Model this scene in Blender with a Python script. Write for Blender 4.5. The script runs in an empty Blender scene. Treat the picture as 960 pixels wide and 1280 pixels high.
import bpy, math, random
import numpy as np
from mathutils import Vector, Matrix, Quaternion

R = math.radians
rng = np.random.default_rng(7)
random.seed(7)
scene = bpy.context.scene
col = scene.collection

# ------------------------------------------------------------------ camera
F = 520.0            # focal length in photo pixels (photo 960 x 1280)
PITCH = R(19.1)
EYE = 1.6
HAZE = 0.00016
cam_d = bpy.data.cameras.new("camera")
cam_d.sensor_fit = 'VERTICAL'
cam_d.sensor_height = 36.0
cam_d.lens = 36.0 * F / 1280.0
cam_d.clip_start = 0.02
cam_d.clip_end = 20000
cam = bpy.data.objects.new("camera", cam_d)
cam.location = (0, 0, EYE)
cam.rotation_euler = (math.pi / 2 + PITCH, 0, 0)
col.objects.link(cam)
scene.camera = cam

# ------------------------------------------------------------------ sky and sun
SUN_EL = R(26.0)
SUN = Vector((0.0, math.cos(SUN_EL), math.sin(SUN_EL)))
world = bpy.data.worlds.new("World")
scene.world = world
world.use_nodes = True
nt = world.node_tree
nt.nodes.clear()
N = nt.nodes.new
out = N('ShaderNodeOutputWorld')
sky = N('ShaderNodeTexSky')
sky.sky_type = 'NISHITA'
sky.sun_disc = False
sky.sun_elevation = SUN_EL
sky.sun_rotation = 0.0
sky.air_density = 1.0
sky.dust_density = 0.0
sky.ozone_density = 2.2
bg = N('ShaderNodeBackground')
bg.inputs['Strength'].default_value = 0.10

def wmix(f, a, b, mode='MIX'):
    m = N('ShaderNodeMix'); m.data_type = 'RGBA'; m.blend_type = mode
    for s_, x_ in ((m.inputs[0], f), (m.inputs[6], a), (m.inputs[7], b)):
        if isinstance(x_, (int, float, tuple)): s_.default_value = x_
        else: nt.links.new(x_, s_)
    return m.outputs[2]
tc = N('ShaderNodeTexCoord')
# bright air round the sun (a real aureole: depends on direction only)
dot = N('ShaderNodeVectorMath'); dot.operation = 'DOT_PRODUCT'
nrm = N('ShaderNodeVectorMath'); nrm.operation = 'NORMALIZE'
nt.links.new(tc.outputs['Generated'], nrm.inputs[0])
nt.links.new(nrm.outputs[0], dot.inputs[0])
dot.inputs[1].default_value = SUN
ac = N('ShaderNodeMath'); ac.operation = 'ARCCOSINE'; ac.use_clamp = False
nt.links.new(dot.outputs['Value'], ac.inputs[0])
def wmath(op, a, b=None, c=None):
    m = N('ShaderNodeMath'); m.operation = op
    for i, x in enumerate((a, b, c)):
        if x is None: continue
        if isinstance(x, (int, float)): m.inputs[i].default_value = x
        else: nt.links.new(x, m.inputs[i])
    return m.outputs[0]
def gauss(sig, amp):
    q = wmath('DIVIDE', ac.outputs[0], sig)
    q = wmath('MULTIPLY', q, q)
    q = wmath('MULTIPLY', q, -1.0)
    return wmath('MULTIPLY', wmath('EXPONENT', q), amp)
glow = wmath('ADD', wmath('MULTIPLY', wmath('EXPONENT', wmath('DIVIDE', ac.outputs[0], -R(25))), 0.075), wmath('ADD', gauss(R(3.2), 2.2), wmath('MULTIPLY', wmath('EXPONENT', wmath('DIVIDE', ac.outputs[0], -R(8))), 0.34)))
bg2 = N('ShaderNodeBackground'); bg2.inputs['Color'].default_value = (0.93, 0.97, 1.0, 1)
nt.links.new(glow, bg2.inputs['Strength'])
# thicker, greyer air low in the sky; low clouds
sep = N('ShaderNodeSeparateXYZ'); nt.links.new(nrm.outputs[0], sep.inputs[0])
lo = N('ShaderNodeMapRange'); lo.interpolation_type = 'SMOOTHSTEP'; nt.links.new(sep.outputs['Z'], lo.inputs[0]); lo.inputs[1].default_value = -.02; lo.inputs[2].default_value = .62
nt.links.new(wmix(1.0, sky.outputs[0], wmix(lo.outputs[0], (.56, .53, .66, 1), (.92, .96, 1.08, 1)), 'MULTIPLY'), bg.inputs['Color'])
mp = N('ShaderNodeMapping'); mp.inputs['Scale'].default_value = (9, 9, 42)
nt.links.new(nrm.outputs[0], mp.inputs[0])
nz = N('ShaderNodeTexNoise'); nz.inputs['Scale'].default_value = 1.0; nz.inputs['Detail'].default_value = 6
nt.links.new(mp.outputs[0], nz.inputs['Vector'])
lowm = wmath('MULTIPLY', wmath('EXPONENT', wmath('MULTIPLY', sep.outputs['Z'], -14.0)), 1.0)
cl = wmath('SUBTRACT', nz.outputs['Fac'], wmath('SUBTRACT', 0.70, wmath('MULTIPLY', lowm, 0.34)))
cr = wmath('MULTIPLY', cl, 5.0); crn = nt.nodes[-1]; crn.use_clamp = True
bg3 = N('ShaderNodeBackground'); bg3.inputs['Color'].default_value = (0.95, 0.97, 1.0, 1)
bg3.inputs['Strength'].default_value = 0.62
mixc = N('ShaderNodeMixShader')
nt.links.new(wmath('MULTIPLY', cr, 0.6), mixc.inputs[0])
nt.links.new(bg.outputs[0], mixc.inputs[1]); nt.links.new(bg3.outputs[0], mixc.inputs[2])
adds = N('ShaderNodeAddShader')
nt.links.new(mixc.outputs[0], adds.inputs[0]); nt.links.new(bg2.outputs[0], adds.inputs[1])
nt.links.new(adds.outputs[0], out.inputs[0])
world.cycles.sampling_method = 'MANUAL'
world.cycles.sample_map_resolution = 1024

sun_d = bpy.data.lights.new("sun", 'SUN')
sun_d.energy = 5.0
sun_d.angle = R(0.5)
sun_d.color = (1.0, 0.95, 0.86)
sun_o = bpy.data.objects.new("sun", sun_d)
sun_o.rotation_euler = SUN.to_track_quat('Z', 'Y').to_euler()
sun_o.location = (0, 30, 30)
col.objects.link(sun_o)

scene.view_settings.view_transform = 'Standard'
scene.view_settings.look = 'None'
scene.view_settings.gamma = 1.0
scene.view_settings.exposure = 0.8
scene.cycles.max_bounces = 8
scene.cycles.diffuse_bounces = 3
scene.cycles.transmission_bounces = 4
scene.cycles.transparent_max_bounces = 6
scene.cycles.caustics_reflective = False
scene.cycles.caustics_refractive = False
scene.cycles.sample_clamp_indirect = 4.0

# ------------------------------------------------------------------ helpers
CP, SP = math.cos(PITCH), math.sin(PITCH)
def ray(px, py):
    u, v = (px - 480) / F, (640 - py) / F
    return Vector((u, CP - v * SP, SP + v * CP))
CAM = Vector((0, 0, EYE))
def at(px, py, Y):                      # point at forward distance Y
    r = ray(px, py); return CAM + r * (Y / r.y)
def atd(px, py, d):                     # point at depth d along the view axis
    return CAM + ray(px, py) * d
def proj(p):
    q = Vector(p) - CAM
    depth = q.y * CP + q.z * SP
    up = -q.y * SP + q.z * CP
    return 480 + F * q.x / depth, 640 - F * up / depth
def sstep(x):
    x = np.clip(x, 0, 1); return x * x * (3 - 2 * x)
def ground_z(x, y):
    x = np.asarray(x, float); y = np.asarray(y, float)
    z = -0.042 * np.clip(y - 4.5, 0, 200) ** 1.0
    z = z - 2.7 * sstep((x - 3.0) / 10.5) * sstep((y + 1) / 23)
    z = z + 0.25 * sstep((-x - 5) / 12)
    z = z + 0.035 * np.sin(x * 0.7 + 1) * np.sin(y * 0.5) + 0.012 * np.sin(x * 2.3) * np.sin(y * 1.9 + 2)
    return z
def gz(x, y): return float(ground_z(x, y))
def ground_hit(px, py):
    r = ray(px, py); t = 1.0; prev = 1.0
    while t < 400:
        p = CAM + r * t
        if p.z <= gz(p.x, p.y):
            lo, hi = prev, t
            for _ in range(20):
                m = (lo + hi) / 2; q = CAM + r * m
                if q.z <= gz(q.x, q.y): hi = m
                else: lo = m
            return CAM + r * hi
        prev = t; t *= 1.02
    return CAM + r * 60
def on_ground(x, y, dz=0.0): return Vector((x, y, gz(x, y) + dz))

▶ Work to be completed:
From the opening line of the data above through the line that contains "from mathutils import", please print each line as it stands and only those lines.

▶ Reply:
Model this scene in Blender with a Python script. Write for Blender 4.5. The script runs in an empty Blender scene. Treat the picture as 960 pixels wide and 1280 pixels high.
import bpy, math, random
import numpy as np
from mathutils import Vector, Matrix, Quaternion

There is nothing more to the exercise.